The decreasing capacity of rainforest ecosystems to sequester carbon, and the looming rise in the
rate at which rainforest ecosystems emit carbon to the sky, are very serious matters.
Both of these processes are capable of notably altering the overall rate of carbon accumulation
in the atmosphere. Thus both processes have the potential to hasten the land biosphere’s
ongoing transition from being a weak carbon sink to being a formidable carbon source. Unfortunately,
short of reducing our CO2 emissions, we humans will not prevent rainforest ecosystems from
spiking the atmospheric carbon concentration and accelerating the land biosphere's unyielding carbon
sink-to-source transformation.
The loss of global rainforests will, of course, have implications for humans that go beyond perilous
climatological impacts. Our planet’s bountiful heritage of flora and fauna biodiversity is
threatened by rainforest loss too. Yet the consequences of losing 70% of the Amazon rainforest
are regrettably not something enough people actually care about. The human-coordinated elimination
of the
orangutan is just one example amid many of how readily we humans can turn into the thoughtless blunt clubs
of extinction. So it seems that encouraging care for the environment is not the best way to stem the flow
of harmful greenhouse gas pollution that is being emitted into
our filling atmosphere. Many of us in North America
would gladly trade the last frog for cheaper gas prices. We live in a
fools’ paradise. The damage we are doing to our climate system cannot
be prevented by calls for morality.
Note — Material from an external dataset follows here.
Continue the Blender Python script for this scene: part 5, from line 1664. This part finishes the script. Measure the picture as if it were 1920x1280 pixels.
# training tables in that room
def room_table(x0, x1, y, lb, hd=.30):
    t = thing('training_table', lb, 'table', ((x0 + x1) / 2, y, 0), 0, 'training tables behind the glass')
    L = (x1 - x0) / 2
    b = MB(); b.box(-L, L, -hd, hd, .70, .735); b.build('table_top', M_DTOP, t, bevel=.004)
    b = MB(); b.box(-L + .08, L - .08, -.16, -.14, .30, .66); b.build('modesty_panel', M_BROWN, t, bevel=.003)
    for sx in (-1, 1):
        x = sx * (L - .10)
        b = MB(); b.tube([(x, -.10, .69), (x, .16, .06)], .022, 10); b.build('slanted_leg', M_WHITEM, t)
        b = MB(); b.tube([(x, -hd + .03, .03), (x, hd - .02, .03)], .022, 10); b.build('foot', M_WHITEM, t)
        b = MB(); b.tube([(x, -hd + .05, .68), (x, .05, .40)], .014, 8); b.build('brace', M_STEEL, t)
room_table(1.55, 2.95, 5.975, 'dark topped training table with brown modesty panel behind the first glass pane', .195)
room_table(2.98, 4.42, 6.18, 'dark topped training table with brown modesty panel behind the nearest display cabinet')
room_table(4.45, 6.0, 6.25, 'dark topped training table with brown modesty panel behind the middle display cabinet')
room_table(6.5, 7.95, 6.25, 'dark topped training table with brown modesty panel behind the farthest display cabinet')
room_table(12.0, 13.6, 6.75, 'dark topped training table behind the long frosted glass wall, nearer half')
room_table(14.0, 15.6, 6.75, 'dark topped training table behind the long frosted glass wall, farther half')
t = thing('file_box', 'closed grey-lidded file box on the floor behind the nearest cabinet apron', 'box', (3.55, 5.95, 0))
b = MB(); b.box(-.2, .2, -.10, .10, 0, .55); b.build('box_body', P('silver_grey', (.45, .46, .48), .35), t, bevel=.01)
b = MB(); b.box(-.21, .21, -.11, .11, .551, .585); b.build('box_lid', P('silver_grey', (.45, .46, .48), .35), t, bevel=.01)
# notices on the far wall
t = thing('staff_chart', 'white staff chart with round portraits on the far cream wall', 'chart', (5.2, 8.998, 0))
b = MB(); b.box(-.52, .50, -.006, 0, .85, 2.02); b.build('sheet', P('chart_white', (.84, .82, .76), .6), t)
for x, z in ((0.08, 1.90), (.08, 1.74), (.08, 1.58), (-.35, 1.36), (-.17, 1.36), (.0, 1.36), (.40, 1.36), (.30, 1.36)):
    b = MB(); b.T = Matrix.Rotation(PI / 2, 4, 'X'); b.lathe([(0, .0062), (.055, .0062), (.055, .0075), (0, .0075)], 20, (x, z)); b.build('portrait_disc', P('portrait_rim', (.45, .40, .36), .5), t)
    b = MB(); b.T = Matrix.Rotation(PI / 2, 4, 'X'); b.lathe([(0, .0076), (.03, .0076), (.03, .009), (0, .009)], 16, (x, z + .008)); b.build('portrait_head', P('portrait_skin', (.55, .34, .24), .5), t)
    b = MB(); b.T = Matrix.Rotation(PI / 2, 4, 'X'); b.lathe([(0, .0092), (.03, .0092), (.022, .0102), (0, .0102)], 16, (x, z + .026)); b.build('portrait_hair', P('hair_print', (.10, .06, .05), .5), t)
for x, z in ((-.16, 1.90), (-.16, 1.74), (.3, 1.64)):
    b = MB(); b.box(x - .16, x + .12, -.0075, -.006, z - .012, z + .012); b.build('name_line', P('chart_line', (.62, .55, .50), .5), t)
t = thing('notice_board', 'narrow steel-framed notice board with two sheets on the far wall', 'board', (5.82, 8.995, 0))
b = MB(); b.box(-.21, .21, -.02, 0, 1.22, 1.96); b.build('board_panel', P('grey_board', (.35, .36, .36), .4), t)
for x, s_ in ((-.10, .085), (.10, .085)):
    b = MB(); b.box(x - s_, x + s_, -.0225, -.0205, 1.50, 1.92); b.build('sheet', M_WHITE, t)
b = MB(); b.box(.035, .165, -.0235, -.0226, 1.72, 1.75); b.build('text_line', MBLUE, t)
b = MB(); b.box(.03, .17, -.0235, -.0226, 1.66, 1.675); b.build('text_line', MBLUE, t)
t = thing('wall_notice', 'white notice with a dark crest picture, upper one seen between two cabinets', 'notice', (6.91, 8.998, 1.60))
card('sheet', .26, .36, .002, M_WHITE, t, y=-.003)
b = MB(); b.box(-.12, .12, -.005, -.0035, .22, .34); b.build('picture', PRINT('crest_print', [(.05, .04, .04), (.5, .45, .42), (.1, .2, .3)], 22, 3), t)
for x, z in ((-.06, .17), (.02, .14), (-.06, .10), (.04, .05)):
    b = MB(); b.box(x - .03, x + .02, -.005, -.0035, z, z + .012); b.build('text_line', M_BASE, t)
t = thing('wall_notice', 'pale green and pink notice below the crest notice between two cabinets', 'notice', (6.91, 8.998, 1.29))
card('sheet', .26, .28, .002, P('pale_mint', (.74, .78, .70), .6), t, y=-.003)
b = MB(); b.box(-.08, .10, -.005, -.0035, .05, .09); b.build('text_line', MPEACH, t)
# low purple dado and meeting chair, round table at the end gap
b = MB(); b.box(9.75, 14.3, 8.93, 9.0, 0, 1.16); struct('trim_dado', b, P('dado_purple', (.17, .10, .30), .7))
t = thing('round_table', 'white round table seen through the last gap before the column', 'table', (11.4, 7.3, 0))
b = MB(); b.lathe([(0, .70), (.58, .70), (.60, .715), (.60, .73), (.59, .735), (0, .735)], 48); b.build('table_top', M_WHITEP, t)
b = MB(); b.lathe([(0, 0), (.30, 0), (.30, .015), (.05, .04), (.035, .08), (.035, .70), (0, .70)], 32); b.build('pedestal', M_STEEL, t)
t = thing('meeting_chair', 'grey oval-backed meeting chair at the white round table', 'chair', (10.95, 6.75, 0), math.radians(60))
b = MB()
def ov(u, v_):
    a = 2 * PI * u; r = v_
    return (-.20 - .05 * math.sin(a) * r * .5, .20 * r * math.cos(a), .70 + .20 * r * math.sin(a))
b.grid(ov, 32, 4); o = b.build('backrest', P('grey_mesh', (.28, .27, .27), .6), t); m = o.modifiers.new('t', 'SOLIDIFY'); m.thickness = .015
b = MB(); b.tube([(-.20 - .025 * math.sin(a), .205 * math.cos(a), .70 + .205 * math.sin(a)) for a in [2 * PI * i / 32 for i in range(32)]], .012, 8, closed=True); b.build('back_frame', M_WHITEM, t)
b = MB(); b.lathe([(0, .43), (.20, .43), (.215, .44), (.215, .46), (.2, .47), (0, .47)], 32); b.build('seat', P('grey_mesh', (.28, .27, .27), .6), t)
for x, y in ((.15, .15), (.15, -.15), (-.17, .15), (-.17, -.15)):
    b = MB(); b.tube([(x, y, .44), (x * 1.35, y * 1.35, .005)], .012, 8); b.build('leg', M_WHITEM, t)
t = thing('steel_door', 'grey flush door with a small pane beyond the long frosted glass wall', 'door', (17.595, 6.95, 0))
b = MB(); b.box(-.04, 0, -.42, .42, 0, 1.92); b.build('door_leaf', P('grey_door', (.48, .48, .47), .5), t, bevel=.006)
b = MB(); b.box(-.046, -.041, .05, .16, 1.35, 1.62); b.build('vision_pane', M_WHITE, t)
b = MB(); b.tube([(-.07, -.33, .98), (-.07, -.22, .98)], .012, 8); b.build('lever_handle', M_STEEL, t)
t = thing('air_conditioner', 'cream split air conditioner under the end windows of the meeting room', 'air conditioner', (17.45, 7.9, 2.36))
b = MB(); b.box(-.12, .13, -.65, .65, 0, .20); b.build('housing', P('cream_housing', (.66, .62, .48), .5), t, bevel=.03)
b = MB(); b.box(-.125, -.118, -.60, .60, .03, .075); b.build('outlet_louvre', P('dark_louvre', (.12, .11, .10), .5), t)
Our parochial culture, structured by cultivated
fear, is set-up to systematically attack any emergent sense of universal morality.
Sadly, there seems to be only one way that we North Americans can reduce our greenhouse
gas pollution by the 80%, or more, which is necessary in order to sustain our enjoyment of
a stable climate system. We must galvanize our efforts to
lower emissions premised on
the view that climate change is a < threat > to the physical
integrity of our human families and our human stuff.